Repeat only the lines running from the beginning of the material through the line that contains "SC.camera = cam".

##### EXERCISE MATERIALS #####

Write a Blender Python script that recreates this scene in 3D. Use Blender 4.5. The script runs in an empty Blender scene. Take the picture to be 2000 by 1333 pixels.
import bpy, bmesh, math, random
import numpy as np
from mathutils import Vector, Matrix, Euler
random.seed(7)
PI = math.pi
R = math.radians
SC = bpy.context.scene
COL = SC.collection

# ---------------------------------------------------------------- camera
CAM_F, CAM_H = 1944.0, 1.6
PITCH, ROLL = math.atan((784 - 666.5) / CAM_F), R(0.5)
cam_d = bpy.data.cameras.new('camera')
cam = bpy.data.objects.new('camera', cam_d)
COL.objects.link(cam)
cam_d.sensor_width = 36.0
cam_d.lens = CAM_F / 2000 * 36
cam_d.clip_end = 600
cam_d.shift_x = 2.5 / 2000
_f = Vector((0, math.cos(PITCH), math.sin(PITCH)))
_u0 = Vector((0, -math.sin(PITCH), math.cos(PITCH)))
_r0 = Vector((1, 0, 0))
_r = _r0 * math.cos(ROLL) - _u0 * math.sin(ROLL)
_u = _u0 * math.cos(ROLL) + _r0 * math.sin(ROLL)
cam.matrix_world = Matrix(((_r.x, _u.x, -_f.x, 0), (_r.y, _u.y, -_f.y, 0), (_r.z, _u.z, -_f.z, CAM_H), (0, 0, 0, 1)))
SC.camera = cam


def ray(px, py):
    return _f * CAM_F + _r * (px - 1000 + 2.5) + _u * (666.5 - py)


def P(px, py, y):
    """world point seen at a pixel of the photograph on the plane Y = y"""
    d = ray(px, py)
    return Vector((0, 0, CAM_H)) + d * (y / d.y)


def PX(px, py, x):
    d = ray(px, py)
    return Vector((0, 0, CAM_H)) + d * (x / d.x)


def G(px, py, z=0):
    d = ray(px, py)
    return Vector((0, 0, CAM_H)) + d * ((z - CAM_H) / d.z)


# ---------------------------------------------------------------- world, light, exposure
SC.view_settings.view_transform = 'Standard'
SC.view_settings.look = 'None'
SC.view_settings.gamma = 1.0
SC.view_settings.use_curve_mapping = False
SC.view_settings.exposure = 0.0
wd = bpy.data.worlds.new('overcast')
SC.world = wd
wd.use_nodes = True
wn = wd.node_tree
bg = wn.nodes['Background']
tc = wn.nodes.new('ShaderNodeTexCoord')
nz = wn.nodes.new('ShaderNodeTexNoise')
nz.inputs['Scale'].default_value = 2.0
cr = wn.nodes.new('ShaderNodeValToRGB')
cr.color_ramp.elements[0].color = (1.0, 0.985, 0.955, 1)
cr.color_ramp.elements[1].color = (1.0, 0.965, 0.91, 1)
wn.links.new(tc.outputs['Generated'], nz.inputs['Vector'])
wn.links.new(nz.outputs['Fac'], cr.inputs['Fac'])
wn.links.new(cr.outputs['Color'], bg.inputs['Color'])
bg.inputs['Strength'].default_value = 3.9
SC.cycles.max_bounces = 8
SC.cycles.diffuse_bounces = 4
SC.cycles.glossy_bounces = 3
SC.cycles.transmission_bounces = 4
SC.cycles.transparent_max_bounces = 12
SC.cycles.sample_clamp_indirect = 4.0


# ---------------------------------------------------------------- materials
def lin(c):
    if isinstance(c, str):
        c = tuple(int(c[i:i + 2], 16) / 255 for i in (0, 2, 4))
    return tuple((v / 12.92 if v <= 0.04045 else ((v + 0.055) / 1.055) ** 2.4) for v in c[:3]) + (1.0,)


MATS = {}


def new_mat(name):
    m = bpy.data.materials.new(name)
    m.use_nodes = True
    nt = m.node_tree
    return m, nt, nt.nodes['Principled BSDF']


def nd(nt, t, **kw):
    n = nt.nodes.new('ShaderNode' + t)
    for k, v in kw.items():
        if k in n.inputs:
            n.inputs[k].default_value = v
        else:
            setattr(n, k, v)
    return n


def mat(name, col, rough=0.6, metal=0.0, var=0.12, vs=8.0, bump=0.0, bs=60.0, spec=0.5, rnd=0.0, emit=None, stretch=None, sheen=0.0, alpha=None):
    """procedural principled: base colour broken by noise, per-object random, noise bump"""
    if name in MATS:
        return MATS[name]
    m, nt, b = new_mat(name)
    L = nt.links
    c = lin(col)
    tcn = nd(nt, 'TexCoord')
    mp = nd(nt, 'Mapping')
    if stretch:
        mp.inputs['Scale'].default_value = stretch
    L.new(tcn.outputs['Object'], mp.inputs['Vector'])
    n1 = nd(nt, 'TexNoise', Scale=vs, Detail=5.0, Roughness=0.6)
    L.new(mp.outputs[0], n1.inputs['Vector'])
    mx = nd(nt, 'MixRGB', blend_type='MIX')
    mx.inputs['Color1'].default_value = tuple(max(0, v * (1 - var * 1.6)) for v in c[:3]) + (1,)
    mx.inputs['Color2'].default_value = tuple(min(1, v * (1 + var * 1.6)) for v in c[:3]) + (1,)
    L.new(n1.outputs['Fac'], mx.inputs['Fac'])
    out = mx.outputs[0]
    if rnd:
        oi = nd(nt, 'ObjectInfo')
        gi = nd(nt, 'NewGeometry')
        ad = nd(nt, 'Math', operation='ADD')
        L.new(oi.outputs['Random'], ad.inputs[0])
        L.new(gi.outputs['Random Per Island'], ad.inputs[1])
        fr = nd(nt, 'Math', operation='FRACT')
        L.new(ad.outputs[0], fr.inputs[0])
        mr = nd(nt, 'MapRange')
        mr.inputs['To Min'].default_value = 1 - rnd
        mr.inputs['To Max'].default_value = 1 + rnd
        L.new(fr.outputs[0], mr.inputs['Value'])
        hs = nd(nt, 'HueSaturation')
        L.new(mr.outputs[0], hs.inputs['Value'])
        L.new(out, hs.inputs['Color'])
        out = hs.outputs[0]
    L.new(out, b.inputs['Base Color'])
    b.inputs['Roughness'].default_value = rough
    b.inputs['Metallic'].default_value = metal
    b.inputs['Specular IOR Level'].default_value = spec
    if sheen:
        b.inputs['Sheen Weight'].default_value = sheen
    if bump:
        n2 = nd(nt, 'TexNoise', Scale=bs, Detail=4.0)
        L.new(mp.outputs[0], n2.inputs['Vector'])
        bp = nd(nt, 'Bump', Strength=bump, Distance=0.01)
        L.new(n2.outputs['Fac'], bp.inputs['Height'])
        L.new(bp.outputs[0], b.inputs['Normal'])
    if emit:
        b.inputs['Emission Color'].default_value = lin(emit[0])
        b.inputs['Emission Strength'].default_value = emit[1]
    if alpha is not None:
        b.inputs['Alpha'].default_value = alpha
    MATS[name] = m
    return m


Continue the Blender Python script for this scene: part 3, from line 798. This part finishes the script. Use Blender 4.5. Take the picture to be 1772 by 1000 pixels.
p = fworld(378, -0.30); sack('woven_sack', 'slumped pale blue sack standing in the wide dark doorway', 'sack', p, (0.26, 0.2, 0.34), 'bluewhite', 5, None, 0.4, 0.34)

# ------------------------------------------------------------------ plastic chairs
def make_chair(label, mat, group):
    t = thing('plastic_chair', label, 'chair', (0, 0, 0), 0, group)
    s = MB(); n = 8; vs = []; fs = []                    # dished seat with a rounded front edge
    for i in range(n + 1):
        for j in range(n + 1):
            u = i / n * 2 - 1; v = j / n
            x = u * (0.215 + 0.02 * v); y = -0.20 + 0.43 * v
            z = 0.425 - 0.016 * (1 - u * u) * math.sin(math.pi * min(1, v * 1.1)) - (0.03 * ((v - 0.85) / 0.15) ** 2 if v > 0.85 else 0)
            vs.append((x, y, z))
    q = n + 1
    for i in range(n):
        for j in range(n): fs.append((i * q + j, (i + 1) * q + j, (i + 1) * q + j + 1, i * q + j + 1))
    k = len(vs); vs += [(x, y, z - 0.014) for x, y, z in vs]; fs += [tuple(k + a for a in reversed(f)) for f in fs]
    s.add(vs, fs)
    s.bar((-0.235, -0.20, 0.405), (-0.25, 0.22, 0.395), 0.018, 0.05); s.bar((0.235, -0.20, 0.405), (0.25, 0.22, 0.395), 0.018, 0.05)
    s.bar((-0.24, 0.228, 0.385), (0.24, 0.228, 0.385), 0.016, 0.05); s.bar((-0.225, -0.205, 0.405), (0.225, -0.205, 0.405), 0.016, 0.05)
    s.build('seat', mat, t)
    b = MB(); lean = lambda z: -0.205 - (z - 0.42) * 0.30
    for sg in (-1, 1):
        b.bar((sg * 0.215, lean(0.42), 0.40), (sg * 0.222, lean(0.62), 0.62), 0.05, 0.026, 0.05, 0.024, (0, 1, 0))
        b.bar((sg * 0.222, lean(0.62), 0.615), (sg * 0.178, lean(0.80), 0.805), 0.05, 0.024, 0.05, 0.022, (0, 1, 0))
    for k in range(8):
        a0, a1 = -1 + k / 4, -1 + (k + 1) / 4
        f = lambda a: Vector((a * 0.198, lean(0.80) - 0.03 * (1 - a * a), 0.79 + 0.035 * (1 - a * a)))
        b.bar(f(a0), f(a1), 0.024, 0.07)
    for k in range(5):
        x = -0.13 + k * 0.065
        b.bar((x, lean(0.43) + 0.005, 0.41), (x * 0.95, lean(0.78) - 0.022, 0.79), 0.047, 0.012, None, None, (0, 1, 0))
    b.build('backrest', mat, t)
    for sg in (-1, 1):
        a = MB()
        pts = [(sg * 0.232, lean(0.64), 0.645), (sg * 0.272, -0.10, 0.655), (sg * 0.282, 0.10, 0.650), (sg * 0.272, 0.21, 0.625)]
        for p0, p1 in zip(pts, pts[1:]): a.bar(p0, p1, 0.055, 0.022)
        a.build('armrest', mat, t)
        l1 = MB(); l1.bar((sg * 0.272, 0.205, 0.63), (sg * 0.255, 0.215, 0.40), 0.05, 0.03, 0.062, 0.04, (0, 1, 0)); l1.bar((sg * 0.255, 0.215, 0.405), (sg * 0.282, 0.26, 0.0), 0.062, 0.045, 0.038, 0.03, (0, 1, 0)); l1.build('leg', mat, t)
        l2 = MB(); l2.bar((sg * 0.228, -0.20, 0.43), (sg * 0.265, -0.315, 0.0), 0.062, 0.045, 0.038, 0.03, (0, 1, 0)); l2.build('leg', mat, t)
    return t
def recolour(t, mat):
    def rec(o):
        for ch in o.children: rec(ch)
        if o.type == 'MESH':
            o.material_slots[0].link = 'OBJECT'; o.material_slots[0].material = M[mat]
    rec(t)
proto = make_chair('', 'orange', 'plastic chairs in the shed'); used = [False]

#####

■ FINISHED ANSWER
Write a Blender Python script that recreates this scene in 3D. Use Blender 4.5. The script runs in an empty Blender scene. Take the picture to be 2000 by 1333 pixels.
import bpy, bmesh, math, random
import numpy as np
from mathutils import Vector, Matrix, Euler
random.seed(7)
PI = math.pi
R = math.radians
SC = bpy.context.scene
COL = SC.collection

# ---------------------------------------------------------------- camera
CAM_F, CAM_H = 1944.0, 1.6
PITCH, ROLL = math.atan((784 - 666.5) / CAM_F), R(0.5)
cam_d = bpy.data.cameras.new('camera')
cam = bpy.data.objects.new('camera', cam_d)
COL.objects.link(cam)
cam_d.sensor_width = 36.0
cam_d.lens = CAM_F / 2000 * 36
cam_d.clip_end = 600
cam_d.shift_x = 2.5 / 2000
_f = Vector((0, math.cos(PITCH), math.sin(PITCH)))
_u0 = Vector((0, -math.sin(PITCH), math.cos(PITCH)))
_r0 = Vector((1, 0, 0))
_r = _r0 * math.cos(ROLL) - _u0 * math.sin(ROLL)
_u = _u0 * math.cos(ROLL) + _r0 * math.sin(ROLL)
cam.matrix_world = Matrix(((_r.x, _u.x, -_f.x, 0), (_r.y, _u.y, -_f.y, 0), (_r.z, _u.z, -_f.z, CAM_H), (0, 0, 0, 1)))
SC.camera = cam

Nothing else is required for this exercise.